— START OF Raw data —
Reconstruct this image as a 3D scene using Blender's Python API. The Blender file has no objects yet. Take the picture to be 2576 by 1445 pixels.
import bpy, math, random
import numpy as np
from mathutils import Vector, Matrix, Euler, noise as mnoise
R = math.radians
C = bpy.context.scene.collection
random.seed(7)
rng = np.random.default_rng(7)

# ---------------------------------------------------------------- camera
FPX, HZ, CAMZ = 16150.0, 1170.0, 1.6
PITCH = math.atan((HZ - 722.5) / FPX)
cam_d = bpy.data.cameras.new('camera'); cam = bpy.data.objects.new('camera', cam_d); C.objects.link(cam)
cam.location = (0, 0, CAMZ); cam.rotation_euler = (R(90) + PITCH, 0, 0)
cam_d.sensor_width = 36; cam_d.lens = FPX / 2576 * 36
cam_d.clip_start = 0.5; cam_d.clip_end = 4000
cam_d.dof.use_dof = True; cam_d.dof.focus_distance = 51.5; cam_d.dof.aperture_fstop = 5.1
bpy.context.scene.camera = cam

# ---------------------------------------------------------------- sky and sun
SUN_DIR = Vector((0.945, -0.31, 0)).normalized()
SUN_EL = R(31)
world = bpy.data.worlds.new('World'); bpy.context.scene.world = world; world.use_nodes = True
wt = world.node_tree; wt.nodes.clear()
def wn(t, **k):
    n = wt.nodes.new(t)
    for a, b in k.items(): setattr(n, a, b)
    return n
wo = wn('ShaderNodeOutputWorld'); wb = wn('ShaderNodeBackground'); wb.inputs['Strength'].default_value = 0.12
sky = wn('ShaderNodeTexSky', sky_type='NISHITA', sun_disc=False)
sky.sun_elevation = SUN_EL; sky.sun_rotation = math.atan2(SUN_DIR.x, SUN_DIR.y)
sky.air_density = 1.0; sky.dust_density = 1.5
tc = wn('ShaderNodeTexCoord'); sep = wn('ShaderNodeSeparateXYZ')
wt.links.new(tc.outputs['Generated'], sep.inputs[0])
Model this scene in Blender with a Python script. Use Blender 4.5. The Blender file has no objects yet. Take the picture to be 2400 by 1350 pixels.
— END OF Raw data —
Print the material above once more, exactly.

Solution below —
Reconstruct this image as a 3D scene using Blender's Python API. The Blender file has no objects yet. Take the picture to be 2576 by 1445 pixels.
import bpy, math, random
import numpy as np
from mathutils import Vector, Matrix, Euler, noise as mnoise
R = math.radians
C = bpy.context.scene.collection
random.seed(7)
rng = np.random.default_rng(7)

# ---------------------------------------------------------------- camera
FPX, HZ, CAMZ = 16150.0, 1170.0, 1.6
PITCH = math.atan((HZ - 722.5) / FPX)
cam_d = bpy.data.cameras.new('camera'); cam = bpy.data.objects.new('camera', cam_d); C.objects.link(cam)
cam.location = (0, 0, CAMZ); cam.rotation_euler = (R(90) + PITCH, 0, 0)
cam_d.sensor_width = 36; cam_d.lens = FPX / 2576 * 36
cam_d.clip_start = 0.5; cam_d.clip_end = 4000
cam_d.dof.use_dof = True; cam_d.dof.focus_distance = 51.5; cam_d.dof.aperture_fstop = 5.1
bpy.context.scene.camera = cam

# ---------------------------------------------------------------- sky and sun
SUN_DIR = Vector((0.945, -0.31, 0)).normalized()
SUN_EL = R(31)
world = bpy.data.worlds.new('World'); bpy.context.scene.world = world; world.use_nodes = True
wt = world.node_tree; wt.nodes.clear()
def wn(t, **k):
    n = wt.nodes.new(t)
    for a, b in k.items(): setattr(n, a, b)
    return n
wo = wn('ShaderNodeOutputWorld'); wb = wn('ShaderNodeBackground'); wb.inputs['Strength'].default_value = 0.12
sky = wn('ShaderNodeTexSky', sky_type='NISHITA', sun_disc=False)
sky.sun_elevation = SUN_EL; sky.sun_rotation = math.atan2(SUN_DIR.x, SUN_DIR.y)
sky.air_density = 1.0; sky.dust_density = 1.5
tc = wn('ShaderNodeTexCoord'); sep = wn('ShaderNodeSeparateXYZ')
wt.links.new(tc.outputs['Generated'], sep.inputs[0])
Model this scene in Blender with a Python script. Use Blender 4.5. The Blender file has no objects yet. Take the picture to be 2400 by 1350 pixels.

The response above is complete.